The only way to end the war before 2009 was and is to fly directly into Bush’s blackmailing (“I’m gonna leave them there without bullets or food.”) and just vote ‘no’ on Iraq funding. (Note how this has the opposite to do with creating, sponsoring, or managing any bill.) When 50% of either House does that, a funding bill cannot pass. It would be a bloody, loud, angry mess and I half-expect Bush would come very close to going through with his threats, but that’s the only way we would get out.

— fairleft

Later in the same post BTD writes (emphasis added):

The intention to NOT fund the war after March 31, 2008 must be made the Dem position now.

The short leash must be pulled to a stop on March 31, 2008.

Say it now so you can end it then. If you do not say it now, then you can’t end it on March 31, 2008.

This is nonsense: If you say it now, that’s meaningless and Bush knows it. What matters is what a majority of Congress will do when Bush starts to play chicken, like he did this month.

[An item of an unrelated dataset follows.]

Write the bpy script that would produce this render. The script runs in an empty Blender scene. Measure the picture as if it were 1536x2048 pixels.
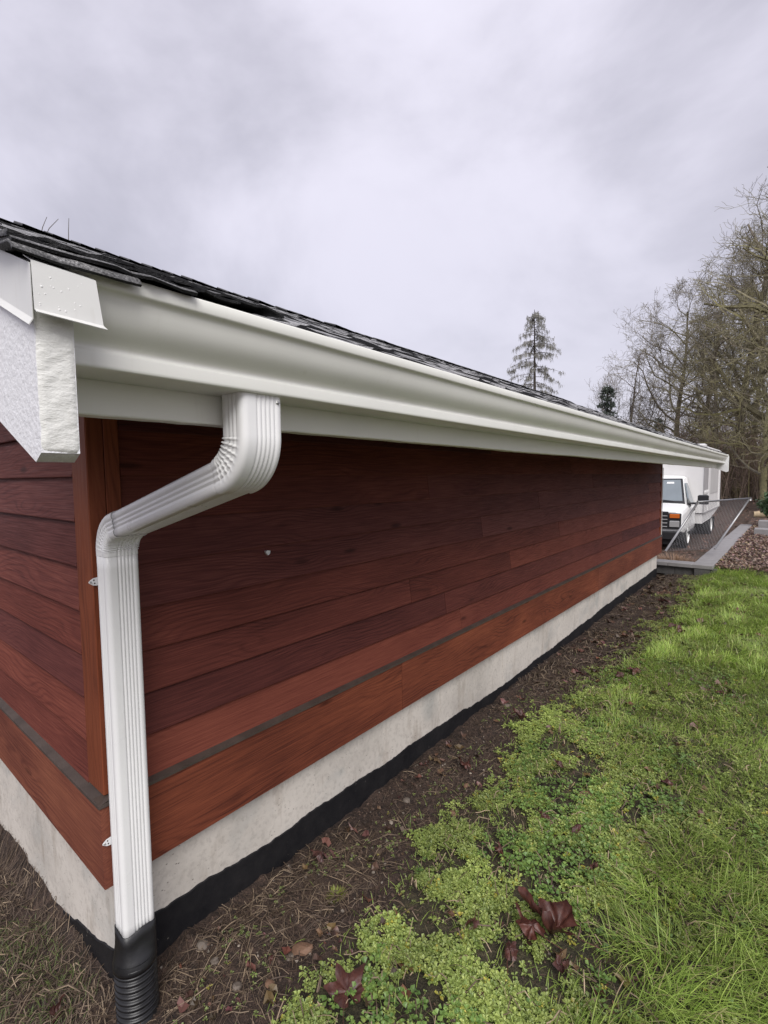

Look at it this way: what will the `date-certain’ Reid-Feingold statement makers do if troops are still in Iraq in the middle of March, 2008, and Bush is ranting, “I dare you to deny funding to troops in the field?”

They will back down and give the President his money, unless they are prepared for that tactic.

Unless the antiwar contingent in Congress makes the argument, starting now and very noisily, that it will not back down even if the President is playing chicken with the troops. Anti-warriors must make the case from now till September, and start to prepare and spin the public for the vicious, anti-democratic game the President will play. The public must be told why so many in Congress will not back down in September.

Rep. John Murtha, who I otherwise have a lot of respect for (he gave us `short-leash’: great idea!), wrote at HuffingtonPost on May 24:

Some have suggested that since the president refuses to compromise, Democrats should refuse to send him anything. I disagree. There is a point when the money for our troops in Iraq will run out, and when it does, our men and women serving courageously in Iraq will be the ones who will suffer, not this president.

But Democrats have not and will not “refuse to send him anything.” An authentically antiwar Congress definitely should and would pass an Iraq supplemental that is short-term/leash or even better has a hard deadline for pulling out the troops. The money runs out with troops in harm’s way only if the President vetoes such a bill (or bills).

The Democratic leadership, or failing them the Democratic anti-war leadership, must argue that the Commander-in-Chief commits treason by both vetoing funding and refusing to withdraw U.S. troops from danger. Congress must of course be prepared to replace Bush immediately through impeachment in those circumstances. This threat must be voiced, from now till September, or Bush will know September will be as push-over as the May one.

Actually, a much more likely scenario is that if the occupation isn’t funded the troops will be withdrawn. That withdrawal may `harm’ the President as his bloody dreams die, but the troops will be safer than ever, back home. Rather than policing a meaningless occupation; that’s `support the troops’.

My `just say no’ strategy already has the support of 51% of U.S. Democrats (see April 20-24 CBS/NYT Poll). In sum, as I said on talkleft a few days ago (emphasis added):

It won’t work today, it will work in September

in my humble opinion. But only if anti-warriors in Congress start the ball rolling and argue their case, and the real progressive netroots publicize and honor them, and attack (and ‘punish’) those (including Presidential candidates) not on the bandwagon.

“Yes, Mr. Bush, you’ve forced us into this game, so there you go.” Unfortunately, it’s the only effective way to deal with the bully.

[UPDATE: Just to add that I admire and appreciate BTD A LOT for his focus — and his effort to focus blogosphere attention — on getting the US out of Iraq.]